Committee fails to reach consensus on inheritance tax

REFORM Opponents of the tax reduction said the government proposal clearly favors the rich minority and ignored the needs of the majority

By Crystal Hsu  /  STAFF REPORTER

The Tax Reform Committee remained divided yesterday on the proposed cut to the inheritance tax after the government hinted at capping the rate at 10 percent and fair tax activists said the idea was unacceptable.

Minister of Finance Lee Sush-der (李述德) said after the meeting that the committee failed to reach a consensus on the planned tax cut, which is touted as a key measure in the government’s efforts to lure foreign capital and turn the country into a regional financial center.

The committee had hoped to wrap up the discussion and submit its conclusion to the Cabinet this week.

Chien Hsi-chieh, an advocate for a fair taxation system, said he would urge the public to boycott the tax if the government persists in lowering the inheritance levy without taxing capital gains and incomes earned overseas.

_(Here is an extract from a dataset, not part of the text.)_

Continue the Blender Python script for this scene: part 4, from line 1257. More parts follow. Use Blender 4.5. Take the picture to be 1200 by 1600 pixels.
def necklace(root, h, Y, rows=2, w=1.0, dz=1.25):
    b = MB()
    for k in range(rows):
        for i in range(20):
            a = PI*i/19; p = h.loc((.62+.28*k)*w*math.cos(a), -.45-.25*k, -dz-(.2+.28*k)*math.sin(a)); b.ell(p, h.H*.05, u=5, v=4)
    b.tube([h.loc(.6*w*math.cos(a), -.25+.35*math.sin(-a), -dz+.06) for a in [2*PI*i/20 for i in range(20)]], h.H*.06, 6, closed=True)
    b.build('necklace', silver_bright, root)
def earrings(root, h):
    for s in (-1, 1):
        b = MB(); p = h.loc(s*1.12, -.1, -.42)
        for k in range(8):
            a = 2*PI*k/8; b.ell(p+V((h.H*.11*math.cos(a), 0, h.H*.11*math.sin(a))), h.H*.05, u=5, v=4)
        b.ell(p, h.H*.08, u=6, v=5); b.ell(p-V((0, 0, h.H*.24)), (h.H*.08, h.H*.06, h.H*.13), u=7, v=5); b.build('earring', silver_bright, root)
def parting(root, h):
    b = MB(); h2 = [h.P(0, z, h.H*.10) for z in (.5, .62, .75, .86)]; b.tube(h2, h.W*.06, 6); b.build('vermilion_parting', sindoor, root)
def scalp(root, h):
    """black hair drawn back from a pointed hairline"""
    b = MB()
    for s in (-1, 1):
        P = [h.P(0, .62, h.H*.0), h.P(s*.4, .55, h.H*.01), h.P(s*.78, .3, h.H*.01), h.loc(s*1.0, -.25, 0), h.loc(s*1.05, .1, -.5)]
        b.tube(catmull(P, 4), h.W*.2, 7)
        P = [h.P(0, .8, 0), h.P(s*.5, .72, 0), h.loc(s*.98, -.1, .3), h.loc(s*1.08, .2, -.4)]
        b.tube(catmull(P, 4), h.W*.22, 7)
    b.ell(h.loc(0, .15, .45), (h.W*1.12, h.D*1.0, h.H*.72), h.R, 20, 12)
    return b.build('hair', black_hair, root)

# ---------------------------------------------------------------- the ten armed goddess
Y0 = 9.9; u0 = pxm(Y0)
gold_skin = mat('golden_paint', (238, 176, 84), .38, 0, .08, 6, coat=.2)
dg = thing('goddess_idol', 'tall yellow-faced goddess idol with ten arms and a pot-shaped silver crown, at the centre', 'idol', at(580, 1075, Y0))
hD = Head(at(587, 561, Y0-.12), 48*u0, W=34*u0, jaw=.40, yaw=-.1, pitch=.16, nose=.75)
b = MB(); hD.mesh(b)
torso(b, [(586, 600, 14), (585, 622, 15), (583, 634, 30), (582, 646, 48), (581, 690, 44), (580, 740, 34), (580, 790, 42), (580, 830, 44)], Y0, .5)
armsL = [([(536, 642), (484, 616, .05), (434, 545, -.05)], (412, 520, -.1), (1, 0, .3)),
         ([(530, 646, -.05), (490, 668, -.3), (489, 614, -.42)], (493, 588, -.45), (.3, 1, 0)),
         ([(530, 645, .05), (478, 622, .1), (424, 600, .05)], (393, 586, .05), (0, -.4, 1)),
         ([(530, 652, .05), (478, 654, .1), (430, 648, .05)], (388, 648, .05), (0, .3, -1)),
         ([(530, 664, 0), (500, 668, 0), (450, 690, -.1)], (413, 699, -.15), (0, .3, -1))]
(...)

“The proposed cut is intended to benefit the minority 5 percent rich people,” Chien said.

“There is no evidence showing Taiwanese businesspeople overseas will wire their capital home if the inheritance levy is lowered to 10 percent,” he said.

Chien demanded before the meeting started that the forum be open to the media, a suggestion that was voted down by the panel. He said the government might as well dissolve the committee if it intended to lower the tax ceiling from the current 50 percent to 10 percent.

Democratic Progressive Party Legislator Gao Jyh-peng (高志鵬) also voiced his discontent, saying the reform committee was a pro-business panel in disguise.

“All the reform proposals are designed to lower the tax burden for wealthy people,” Gao said. “It utterly ignores the needs of the majority of taxpayers.”

Lee sought to downplay the protest by saying he welcomed and respected different opinions.